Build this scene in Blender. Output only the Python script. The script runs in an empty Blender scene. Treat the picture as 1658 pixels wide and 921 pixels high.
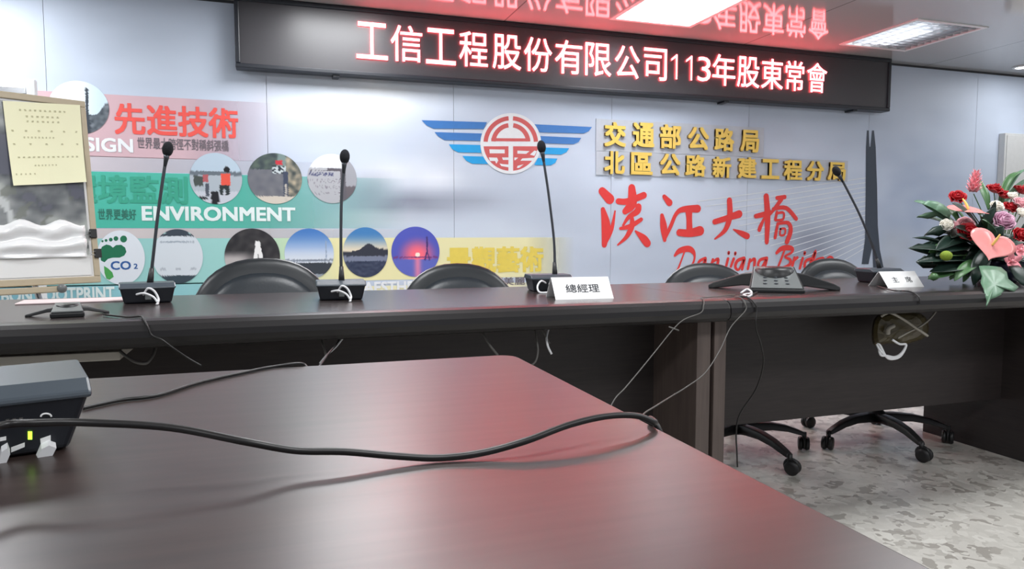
import bpy, bmesh, math, random
from mathutils import Vector, Matrix, Quaternion, noise
random.seed(7)
PI = math.pi
S = bpy.context.scene
C = S.collection
rad = math.radians

# ---------------------------------------------------------------- camera, light, exposure
CAM_H, YAW, PITCH, FPX = 0.96, rad(18.4), rad(4.2), 1160.0
cd = bpy.data.cameras.new('camera'); cam = bpy.data.objects.new('camera', cd); C.objects.link(cam)
cam.location = (0, 0, CAM_H); cam.rotation_euler = (PI / 2 - PITCH, 0, -YAW)
cd.sensor_width = 36; cd.lens = 36 * FPX / 1658; cd.clip_start = 0.02
S.camera = cam
S.view_settings.view_transform = 'Standard'; S.view_settings.look = 'None'
S.view_settings.gamma = 1; S.view_settings.use_curve_mapping = False
S.view_settings.exposure = 0.0
w = bpy.data.worlds.new('world'); S.world = w; w.use_nodes = True
w.node_tree.nodes['Background'].inputs[0].default_value = (0.86, 0.9, 1, 1)
w.node_tree.nodes['Background'].inputs[1].default_value = 0.36
CEIL, WALL_Y, WX0, WX1 = 2.37, 4.82, -3.4, 7.4
LAMP_E = 26.0
for i, (lx, ly) in enumerate([(-1.6, 4.1), (0.45, 4.1), (-1.6, 1.9), (0.45, 1.9), (2.45, 1.9), (4.4, 1.9), (-1.6, -0.4), (0.45, -0.4), (2.45, -0.4), (4.4, -0.4), (6.3, 4.1), (6.3, 1.9)]):  # out-of-frame lamps; the far-right pair is added to brighten the right wall
    ld = bpy.data.lights.new('unseen_ceiling_lamp', 'AREA'); ld.shape = 'SQUARE'; ld.size = 0.58
    ld.energy = LAMP_E * (0.42 if lx > 6 else 1); ld.color = (0.97, 0.985, 1.0)
    lo = bpy.data.objects.new('unseen_ceiling_lamp', ld); C.objects.link(lo); lo.location = (lx, ly, CEIL - 0.012)

# ---------------------------------------------------------------- pixel <-> room
_fw = Vector((math.sin(YAW) * math.cos(PITCH), math.cos(YAW) * math.cos(PITCH), -math.sin(PITCH)))
_rt = Vector((math.cos(YAW), -math.sin(YAW), 0)); _up = _rt.cross(_fw); _O = Vector((0, 0, CAM_H))
def ray(x, y): return _fw + _rt * ((x - 829) / FPX) - _up * ((y - 460.5) / FPX)
def at_z(x, y, z): r = ray(x, y); return _O + r * ((z - CAM_H) / r.z)
def at_y(x, y, Y): r = ray(x, y); return _O + r * (Y / r.y)
def lin(c): return tuple(((v / 255) / 12.92 if v / 255 <= 0.04045 else ((v / 255 + 0.055) / 1.055) ** 2.4) for v in c[:3])

# ---------------------------------------------------------------- materials
def nodes(name):
    m = bpy.data.materials.new(name); m.use_nodes = True
    nt = m.node_tree; return m, nt, nt.nodes['Principled BSDF'], nt.nodes, nt.links
def mat(name, rgb, rough=0.5, metal=0.0, var=0.06, scale=30, bump=0.0, spec=0.5, coat=0, trans=0, alpha=1):
    m, nt, b, N, L = nodes(name); c = lin(rgb)
    nz = N.new('ShaderNodeTexNoise'); nz.inputs['Scale'].default_value = scale
    tc = N.new('ShaderNodeTexCoord'); L.new(tc.outputs['Object'], nz.inputs['Vector'])
    mx = N.new('ShaderNodeMix'); mx.data_type = 'RGBA'
    mx.inputs[6].default_value = tuple(v * (1 - var) for v in c) + (1,)
    mx.inputs[7].default_value = tuple(min(1, v * (1 + var)) for v in c) + (1,)
    L.new(nz.outputs[0], mx.inputs[0]); L.new(mx.outputs[2], b.inputs['Base Color'])
    b.inputs['Roughness'].default_value = rough; b.inputs['Metallic'].default_value = metal
    b.inputs['Specular IOR Level'].default_value = spec
    if coat: b.inputs['Coat Weight'].default_value = coat
    if trans: b.inputs['Transmission Weight'].default_value = trans
    if alpha < 1: b.inputs['Alpha'].default_value = alpha
    if bump:
        bp = N.new('ShaderNodeBump'); bp.inputs['Strength'].default_value = bump; bp.inputs['Distance'].default_value = 0.002
        L.new(nz.outputs[0], bp.inputs['Height']); L.new(bp.outputs[0], b.inputs['Normal'])
    return m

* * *

# [Task directions]
Print the listing above in full, exactly as written. Omit any pictures.

# [Response]
Build this scene in Blender. Output only the Python script. The script runs in an empty Blender scene. Treat the picture as 1658 pixels wide and 921 pixels high.
import bpy, bmesh, math, random
from mathutils import Vector, Matrix, Quaternion, noise
random.seed(7)
PI = math.pi
S = bpy.context.scene
C = S.collection
rad = math.radians

# ---------------------------------------------------------------- camera, light, exposure
CAM_H, YAW, PITCH, FPX = 0.96, rad(18.4), rad(4.2), 1160.0
cd = bpy.data.cameras.new('camera'); cam = bpy.data.objects.new('camera', cd); C.objects.link(cam)
cam.location = (0, 0, CAM_H); cam.rotation_euler = (PI / 2 - PITCH, 0, -YAW)
cd.sensor_width = 36; cd.lens = 36 * FPX / 1658; cd.clip_start = 0.02
S.camera = cam
S.view_settings.view_transform = 'Standard'; S.view_settings.look = 'None'
S.view_settings.gamma = 1; S.view_settings.use_curve_mapping = False
S.view_settings.exposure = 0.0
w = bpy.data.worlds.new('world'); S.world = w; w.use_nodes = True
w.node_tree.nodes['Background'].inputs[0].default_value = (0.86, 0.9, 1, 1)
w.node_tree.nodes['Background'].inputs[1].default_value = 0.36
CEIL, WALL_Y, WX0, WX1 = 2.37, 4.82, -3.4, 7.4
LAMP_E = 26.0
for i, (lx, ly) in enumerate([(-1.6, 4.1), (0.45, 4.1), (-1.6, 1.9), (0.45, 1.9), (2.45, 1.9), (4.4, 1.9), (-1.6, -0.4), (0.45, -0.4), (2.45, -0.4), (4.4, -0.4), (6.3, 4.1), (6.3, 1.9)]):  # out-of-frame lamps; the far-right pair is added to brighten the right wall
    ld = bpy.data.lights.new('unseen_ceiling_lamp', 'AREA'); ld.shape = 'SQUARE'; ld.size = 0.58
    ld.energy = LAMP_E * (0.42 if lx > 6 else 1); ld.color = (0.97, 0.985, 1.0)
    lo = bpy.data.objects.new('unseen_ceiling_lamp', ld); C.objects.link(lo); lo.location = (lx, ly, CEIL - 0.012)

# ---------------------------------------------------------------- pixel <-> room
_fw = Vector((math.sin(YAW) * math.cos(PITCH), math.cos(YAW) * math.cos(PITCH), -math.sin(PITCH)))
_rt = Vector((math.cos(YAW), -math.sin(YAW), 0)); _up = _rt.cross(_fw); _O = Vector((0, 0, CAM_H))
def ray(x, y): return _fw + _rt * ((x - 829) / FPX) - _up * ((y - 460.5) / FPX)
def at_z(x, y, z): r = ray(x, y); return _O + r * ((z - CAM_H) / r.z)
def at_y(x, y, Y): r = ray(x, y); return _O + r * (Y / r.y)
def lin(c): return tuple(((v / 255) / 12.92 if v / 255 <= 0.04045 else ((v / 255 + 0.055) / 1.055) ** 2.4) for v in c[:3])

# ---------------------------------------------------------------- materials
def nodes(name):
    m = bpy.data.materials.new(name); m.use_nodes = True
    nt = m.node_tree; return m, nt, nt.nodes['Principled BSDF'], nt.nodes, nt.links
def mat(name, rgb, rough=0.5, metal=0.0, var=0.06, scale=30, bump=0.0, spec=0.5, coat=0, trans=0, alpha=1):
    m, nt, b, N, L = nodes(name); c = lin(rgb)
    nz = N.new('ShaderNodeTexNoise'); nz.inputs['Scale'].default_value = scale
    tc = N.new('ShaderNodeTexCoord'); L.new(tc.outputs['Object'], nz.inputs['Vector'])
    mx = N.new('ShaderNodeMix'); mx.data_type = 'RGBA'
    mx.inputs[6].default_value = tuple(v * (1 - var) for v in c) + (1,)
    mx.inputs[7].default_value = tuple(min(1, v * (1 + var)) for v in c) + (1,)
    L.new(nz.outputs[0], mx.inputs[0]); L.new(mx.outputs[2], b.inputs['Base Color'])
    b.inputs['Roughness'].default_value = rough; b.inputs['Metallic'].default_value = metal
    b.inputs['Specular IOR Level'].default_value = spec
    if coat: b.inputs['Coat Weight'].default_value = coat
    if trans: b.inputs['Transmission Weight'].default_value = trans
    if alpha < 1: b.inputs['Alpha'].default_value = alpha
    if bump:
        bp = N.new('ShaderNodeBump'); bp.inputs['Strength'].default_value = bump; bp.inputs['Distance'].default_value = 0.002
        L.new(nz.outputs[0], bp.inputs['Height']); L.new(bp.outputs[0], b.inputs['Normal'])
    return m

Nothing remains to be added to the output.